• Records shown
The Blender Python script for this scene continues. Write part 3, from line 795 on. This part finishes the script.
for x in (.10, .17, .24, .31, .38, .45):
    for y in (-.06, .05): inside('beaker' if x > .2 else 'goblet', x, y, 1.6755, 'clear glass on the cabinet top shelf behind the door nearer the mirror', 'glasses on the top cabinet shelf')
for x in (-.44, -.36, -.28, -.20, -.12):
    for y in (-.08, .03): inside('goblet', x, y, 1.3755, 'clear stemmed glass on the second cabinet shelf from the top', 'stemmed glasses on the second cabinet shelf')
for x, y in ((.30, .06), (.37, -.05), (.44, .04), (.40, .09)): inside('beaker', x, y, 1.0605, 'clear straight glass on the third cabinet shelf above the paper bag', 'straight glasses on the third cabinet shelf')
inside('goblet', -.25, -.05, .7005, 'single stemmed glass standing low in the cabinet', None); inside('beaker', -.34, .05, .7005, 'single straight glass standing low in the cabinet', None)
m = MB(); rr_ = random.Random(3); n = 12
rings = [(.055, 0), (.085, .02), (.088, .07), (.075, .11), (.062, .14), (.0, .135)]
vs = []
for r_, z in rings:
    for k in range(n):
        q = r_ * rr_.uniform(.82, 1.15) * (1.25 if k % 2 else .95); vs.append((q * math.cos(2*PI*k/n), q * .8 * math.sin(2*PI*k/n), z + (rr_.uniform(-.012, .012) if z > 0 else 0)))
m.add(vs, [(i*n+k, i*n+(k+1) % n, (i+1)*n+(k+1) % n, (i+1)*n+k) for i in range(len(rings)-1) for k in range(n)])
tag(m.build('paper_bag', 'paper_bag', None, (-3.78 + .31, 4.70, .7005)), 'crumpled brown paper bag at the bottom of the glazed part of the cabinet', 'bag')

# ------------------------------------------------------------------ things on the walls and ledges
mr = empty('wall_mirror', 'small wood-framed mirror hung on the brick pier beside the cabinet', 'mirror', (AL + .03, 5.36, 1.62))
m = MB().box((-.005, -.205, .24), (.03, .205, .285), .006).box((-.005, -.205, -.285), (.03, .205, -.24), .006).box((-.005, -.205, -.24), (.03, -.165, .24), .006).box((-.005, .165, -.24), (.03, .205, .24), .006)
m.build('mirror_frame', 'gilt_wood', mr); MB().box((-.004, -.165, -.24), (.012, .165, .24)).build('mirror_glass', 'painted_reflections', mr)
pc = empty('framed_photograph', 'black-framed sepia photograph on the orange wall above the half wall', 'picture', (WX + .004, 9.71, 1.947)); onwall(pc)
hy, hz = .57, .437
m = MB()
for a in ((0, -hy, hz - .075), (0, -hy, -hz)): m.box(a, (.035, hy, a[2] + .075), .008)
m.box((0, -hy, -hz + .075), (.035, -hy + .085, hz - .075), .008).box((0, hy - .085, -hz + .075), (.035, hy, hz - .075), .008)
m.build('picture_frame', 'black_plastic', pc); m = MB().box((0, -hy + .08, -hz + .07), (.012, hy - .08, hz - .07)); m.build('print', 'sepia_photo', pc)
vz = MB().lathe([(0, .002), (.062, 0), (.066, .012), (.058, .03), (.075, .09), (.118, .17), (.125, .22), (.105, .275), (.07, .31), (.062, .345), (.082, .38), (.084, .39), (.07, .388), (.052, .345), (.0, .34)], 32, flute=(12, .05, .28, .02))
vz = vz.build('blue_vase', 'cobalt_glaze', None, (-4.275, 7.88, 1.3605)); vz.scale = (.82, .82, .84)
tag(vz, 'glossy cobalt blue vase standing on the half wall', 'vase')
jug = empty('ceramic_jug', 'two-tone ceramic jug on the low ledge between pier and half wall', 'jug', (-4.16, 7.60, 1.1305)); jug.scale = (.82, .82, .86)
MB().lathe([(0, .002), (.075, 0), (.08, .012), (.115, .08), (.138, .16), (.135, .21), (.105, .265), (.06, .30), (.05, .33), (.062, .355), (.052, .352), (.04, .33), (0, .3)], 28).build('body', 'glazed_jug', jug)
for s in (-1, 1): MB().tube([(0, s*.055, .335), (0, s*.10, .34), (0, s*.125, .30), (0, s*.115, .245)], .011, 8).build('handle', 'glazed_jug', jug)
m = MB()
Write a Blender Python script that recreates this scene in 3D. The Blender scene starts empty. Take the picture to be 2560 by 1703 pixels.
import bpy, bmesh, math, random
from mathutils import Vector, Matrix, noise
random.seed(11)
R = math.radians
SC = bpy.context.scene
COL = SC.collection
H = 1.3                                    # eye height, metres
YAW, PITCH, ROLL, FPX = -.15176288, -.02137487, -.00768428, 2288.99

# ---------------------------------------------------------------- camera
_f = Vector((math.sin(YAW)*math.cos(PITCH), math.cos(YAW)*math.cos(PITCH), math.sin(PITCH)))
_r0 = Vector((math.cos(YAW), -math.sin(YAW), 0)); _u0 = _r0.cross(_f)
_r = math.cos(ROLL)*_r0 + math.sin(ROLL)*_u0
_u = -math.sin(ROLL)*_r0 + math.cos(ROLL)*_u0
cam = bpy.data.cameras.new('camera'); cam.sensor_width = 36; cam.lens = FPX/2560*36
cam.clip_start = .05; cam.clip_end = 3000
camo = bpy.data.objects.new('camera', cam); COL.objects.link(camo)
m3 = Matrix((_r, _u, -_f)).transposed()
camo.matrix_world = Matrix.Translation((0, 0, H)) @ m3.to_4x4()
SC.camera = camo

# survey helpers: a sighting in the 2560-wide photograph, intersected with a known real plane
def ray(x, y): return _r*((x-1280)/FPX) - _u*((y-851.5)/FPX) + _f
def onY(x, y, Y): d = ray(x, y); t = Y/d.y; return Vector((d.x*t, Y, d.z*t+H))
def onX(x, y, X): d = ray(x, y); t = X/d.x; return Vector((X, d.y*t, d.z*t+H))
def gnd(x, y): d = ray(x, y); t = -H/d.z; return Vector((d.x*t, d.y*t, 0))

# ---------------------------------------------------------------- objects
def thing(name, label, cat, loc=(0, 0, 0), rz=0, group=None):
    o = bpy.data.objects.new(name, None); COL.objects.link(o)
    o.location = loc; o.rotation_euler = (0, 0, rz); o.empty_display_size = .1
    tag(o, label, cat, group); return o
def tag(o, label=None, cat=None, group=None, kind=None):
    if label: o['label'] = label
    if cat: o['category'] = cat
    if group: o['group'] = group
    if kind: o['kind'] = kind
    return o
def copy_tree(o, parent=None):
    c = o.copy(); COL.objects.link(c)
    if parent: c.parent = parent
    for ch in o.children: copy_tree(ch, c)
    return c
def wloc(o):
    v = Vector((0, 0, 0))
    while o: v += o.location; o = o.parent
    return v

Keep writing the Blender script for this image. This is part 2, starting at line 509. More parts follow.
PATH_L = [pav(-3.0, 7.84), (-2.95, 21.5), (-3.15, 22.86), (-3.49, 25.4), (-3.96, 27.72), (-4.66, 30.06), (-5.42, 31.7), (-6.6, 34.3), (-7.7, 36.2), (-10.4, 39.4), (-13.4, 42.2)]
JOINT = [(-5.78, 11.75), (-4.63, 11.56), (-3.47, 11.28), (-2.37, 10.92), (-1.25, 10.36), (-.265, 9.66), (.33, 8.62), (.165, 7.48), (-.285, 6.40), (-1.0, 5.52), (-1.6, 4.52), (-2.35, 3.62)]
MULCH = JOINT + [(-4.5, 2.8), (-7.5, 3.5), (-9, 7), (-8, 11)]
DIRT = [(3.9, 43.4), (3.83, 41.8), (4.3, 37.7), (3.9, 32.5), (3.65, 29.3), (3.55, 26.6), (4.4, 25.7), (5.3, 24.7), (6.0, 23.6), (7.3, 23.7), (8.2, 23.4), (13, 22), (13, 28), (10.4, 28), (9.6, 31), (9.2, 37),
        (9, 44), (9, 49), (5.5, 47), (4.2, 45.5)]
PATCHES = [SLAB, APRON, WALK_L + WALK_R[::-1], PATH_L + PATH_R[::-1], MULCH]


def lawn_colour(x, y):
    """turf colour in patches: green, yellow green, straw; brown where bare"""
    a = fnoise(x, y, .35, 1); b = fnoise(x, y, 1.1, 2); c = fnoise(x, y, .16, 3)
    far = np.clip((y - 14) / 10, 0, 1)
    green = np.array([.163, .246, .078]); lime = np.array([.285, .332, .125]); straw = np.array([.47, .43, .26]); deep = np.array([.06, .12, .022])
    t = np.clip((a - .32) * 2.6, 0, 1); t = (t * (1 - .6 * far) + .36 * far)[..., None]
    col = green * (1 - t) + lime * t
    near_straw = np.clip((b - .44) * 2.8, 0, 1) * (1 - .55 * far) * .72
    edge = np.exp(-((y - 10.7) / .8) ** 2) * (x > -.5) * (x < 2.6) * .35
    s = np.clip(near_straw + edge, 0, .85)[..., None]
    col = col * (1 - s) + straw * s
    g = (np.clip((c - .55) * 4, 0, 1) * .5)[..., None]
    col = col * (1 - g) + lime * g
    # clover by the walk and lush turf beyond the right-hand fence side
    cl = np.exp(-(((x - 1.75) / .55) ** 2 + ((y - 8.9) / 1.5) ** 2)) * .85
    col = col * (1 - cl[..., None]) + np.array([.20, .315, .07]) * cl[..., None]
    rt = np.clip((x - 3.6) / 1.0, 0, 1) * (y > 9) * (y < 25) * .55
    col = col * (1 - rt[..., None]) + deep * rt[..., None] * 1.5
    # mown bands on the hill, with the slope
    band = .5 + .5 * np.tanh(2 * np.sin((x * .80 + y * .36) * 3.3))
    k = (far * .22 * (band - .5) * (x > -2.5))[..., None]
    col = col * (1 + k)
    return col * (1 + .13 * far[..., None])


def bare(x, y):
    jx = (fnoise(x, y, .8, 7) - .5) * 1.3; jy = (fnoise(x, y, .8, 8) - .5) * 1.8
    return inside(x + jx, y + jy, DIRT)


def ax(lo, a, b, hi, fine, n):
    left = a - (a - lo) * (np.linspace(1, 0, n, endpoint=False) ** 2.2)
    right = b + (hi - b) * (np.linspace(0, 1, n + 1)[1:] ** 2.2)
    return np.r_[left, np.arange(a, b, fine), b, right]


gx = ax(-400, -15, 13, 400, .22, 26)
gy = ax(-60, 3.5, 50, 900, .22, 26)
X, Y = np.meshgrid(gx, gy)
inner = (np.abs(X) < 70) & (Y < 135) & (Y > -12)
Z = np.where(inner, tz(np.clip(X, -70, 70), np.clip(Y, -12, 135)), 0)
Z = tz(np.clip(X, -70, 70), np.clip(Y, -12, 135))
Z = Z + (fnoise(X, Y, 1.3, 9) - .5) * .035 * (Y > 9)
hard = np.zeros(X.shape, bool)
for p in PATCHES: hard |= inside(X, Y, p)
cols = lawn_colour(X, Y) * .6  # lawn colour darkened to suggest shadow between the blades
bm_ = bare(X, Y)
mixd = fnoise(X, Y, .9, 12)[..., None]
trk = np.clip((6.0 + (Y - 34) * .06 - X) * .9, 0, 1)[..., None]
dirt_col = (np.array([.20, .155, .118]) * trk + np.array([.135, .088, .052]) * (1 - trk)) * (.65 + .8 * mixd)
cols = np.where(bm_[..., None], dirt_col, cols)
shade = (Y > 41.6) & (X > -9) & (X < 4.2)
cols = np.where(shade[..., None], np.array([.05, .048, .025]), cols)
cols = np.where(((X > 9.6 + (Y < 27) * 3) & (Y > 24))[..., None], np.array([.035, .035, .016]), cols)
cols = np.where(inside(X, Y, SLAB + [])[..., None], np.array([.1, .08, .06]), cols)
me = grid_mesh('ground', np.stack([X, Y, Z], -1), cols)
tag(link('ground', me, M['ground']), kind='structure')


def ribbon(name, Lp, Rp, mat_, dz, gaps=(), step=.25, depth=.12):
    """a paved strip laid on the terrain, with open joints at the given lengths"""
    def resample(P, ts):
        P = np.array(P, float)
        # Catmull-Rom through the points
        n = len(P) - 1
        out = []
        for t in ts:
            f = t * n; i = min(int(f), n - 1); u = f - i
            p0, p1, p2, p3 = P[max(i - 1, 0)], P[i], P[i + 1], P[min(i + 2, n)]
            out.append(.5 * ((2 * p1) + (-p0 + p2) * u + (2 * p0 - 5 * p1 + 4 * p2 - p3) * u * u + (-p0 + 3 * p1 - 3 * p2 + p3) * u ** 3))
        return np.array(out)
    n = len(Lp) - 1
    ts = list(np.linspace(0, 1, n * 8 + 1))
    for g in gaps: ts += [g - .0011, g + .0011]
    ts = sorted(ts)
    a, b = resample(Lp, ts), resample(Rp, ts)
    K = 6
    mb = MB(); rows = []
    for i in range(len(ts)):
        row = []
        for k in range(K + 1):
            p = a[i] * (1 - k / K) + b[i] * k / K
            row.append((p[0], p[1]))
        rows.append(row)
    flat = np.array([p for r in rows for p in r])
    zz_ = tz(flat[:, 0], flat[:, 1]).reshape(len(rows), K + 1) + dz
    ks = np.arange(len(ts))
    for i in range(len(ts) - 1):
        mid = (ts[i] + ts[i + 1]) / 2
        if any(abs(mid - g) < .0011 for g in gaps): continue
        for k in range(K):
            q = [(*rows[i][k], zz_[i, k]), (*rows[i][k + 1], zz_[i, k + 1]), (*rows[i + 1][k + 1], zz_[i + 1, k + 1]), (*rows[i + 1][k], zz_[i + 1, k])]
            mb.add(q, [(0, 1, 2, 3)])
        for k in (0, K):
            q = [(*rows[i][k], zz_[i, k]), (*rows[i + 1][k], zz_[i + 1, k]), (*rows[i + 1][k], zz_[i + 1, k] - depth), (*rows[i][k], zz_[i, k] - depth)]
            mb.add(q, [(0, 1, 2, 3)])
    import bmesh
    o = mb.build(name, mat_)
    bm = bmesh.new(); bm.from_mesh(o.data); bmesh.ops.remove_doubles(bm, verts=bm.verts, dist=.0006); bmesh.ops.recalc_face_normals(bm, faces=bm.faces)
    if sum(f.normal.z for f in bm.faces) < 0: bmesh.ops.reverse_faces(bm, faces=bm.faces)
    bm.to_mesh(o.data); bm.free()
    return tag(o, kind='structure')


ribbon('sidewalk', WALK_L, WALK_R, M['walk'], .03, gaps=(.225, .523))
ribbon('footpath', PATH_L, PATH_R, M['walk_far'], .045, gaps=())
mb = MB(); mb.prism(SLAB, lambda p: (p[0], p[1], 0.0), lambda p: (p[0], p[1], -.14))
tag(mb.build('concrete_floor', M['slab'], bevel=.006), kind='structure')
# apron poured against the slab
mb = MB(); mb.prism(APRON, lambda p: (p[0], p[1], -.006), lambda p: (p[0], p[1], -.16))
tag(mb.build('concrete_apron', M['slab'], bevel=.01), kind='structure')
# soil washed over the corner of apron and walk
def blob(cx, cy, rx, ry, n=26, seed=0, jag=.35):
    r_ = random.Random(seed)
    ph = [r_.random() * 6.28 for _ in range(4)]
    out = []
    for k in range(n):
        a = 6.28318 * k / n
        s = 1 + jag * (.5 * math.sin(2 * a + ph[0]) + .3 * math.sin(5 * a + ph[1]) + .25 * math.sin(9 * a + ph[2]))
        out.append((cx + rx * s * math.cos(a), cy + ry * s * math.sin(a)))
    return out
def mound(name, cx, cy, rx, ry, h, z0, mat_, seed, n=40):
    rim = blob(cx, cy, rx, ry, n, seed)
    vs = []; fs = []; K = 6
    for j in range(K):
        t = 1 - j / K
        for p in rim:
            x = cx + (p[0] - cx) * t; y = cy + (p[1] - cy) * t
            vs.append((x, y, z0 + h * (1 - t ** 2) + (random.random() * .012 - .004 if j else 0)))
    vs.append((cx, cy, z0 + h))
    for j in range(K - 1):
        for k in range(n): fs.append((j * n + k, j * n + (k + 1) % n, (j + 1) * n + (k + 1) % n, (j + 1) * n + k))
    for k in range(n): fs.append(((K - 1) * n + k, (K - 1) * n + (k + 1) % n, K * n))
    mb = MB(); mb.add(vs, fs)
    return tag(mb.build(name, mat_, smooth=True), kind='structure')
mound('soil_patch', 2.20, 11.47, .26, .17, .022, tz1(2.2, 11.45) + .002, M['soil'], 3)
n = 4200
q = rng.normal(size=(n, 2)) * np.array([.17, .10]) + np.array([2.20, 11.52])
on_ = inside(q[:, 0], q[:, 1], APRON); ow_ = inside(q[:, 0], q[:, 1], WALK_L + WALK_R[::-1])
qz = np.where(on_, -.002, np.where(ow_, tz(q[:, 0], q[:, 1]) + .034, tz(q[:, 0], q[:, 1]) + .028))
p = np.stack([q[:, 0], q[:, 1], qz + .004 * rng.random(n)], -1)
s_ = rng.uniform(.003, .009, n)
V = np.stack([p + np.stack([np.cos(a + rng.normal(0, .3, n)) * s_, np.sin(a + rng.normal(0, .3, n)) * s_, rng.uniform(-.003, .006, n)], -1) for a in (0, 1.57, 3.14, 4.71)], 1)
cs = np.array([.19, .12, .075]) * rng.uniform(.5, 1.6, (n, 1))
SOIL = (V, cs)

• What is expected
From the line with "cols = np.where(((X" through the line with "tag(link('ground', me, M['ground']), kind='structure')", set down every line exactly and nothing besides.

• Correct result
cols = np.where(((X > 9.6 + (Y < 27) * 3) & (Y > 24))[..., None], np.array([.035, .035, .016]), cols)
cols = np.where(inside(X, Y, SLAB + [])[..., None], np.array([.1, .08, .06]), cols)
me = grid_mesh('ground', np.stack([X, Y, Z], -1), cols)
tag(link('ground', me, M['ground']), kind='structure')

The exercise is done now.